Così, sembrerebbe essere stato messo nel dimenticatoio quanto si proclamava nel “Compendio della dottrina sociale della Chiesa”, promulgato da Giovanni Paolo II: “Il diritto all’uso della forza per scopi di legittima difesa è associato al dovere di proteggere e aiutare le vittime innocenti che non possono difendersi dall’aggressione”. Insomma, pur senza volerlo, si finisce per piegarsi alla legge del più forte (la Russia), ritenendola l’unica maniera possibile per assicurare la sopravvivenza del più debole (il popolo ucraino).

Questo fa anche capire perché non ci sarà, non ci potrà essere nessun viaggio del Papa, né in uno dei Paesi confinanti con quelli in guerra (c’è qualche capo di Stato che verrà apposta in Vaticano per dissuadere Francesco, e proporsi, a suo nome, come mediatore con Putin), né a maggior ragione in Ucraina (proprio nel momento in cui l’esercito russo scatena l’offensiva finale, e si prepara ad entrare nel Donbass).

Così come sarebbe molto problematico, almeno per ora, un viaggio del Papa in Medio Oriente, forse in Libano, per incontrare il patriarca ortodosso di Mosca, Kirill.
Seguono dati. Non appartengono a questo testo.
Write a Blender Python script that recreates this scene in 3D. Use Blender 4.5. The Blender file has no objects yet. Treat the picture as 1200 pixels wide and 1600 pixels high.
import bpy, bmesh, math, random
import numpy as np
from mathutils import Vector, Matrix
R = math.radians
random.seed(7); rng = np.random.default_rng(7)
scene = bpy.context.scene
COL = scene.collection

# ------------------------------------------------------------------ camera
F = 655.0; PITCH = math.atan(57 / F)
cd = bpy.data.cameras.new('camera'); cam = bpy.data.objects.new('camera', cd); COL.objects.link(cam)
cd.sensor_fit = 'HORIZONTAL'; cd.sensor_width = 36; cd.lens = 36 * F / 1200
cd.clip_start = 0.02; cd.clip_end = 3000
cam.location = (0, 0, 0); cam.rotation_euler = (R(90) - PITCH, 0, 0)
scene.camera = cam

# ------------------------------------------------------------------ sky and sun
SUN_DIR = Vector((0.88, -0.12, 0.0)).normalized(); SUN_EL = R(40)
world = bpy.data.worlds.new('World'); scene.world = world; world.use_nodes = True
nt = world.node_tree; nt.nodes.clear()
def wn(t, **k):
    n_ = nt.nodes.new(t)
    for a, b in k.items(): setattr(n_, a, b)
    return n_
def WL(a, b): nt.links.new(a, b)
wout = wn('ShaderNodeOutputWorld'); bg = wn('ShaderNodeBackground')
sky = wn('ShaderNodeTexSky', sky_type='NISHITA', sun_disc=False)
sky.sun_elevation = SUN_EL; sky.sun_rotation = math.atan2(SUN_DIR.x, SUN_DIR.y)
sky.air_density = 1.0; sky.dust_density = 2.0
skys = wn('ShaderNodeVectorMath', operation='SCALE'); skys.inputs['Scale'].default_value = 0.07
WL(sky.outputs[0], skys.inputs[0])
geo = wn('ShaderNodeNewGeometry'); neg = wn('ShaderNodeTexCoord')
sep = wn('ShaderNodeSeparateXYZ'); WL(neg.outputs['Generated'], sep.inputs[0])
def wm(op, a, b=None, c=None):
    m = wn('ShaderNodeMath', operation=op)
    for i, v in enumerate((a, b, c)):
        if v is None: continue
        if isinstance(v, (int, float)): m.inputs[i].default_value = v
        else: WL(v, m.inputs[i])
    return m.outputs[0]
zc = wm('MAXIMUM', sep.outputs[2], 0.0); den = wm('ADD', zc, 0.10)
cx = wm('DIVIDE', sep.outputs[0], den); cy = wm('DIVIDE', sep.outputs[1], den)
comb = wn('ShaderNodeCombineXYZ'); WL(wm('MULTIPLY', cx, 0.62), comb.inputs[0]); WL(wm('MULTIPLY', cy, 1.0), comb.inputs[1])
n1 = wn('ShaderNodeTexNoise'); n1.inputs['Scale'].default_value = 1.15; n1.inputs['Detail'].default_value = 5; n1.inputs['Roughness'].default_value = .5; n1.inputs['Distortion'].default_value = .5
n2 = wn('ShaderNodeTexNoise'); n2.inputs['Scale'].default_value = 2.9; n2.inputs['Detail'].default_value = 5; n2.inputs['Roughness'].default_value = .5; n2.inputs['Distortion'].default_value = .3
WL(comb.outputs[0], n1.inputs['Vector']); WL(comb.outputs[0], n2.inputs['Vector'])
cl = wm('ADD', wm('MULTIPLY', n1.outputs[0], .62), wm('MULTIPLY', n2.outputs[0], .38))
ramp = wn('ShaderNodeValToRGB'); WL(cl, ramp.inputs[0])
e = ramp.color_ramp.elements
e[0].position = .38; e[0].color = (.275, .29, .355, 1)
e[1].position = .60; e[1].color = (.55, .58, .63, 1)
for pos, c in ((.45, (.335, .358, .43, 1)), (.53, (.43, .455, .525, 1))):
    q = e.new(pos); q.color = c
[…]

Proprio ieri, un autorevole esponente di quel patriarcato, Hilarion, ha dichiarato che, risolti i problemi di sicurezza e logistici, quel viaggio si farà. Ma come potrà, Francesco, non tener conto del ruolo nefasto che sta avendo Kirill, nel legittimare la “guerra santa” di Putin?

Ed è per tutte queste ragioni che ha poche speranze di venir accolto, l’invito alla “tregua pasquale” lanciato domenica da papa Francesco. Una tregua già ora impossibile, vista l’intensificazione dello sforzo bellico da parte dei russi. Non solo, ma una tregua difficilmente praticabile anche nel suo richiamarsi alla Pasqua, e questo per la profonda divisione che è insorta nel mondo ortodosso. E che un domani, finita la guerra delle armi, potrebbe alimentare una guerra religiosa. O, addirittura, provocare un nuovo scisma.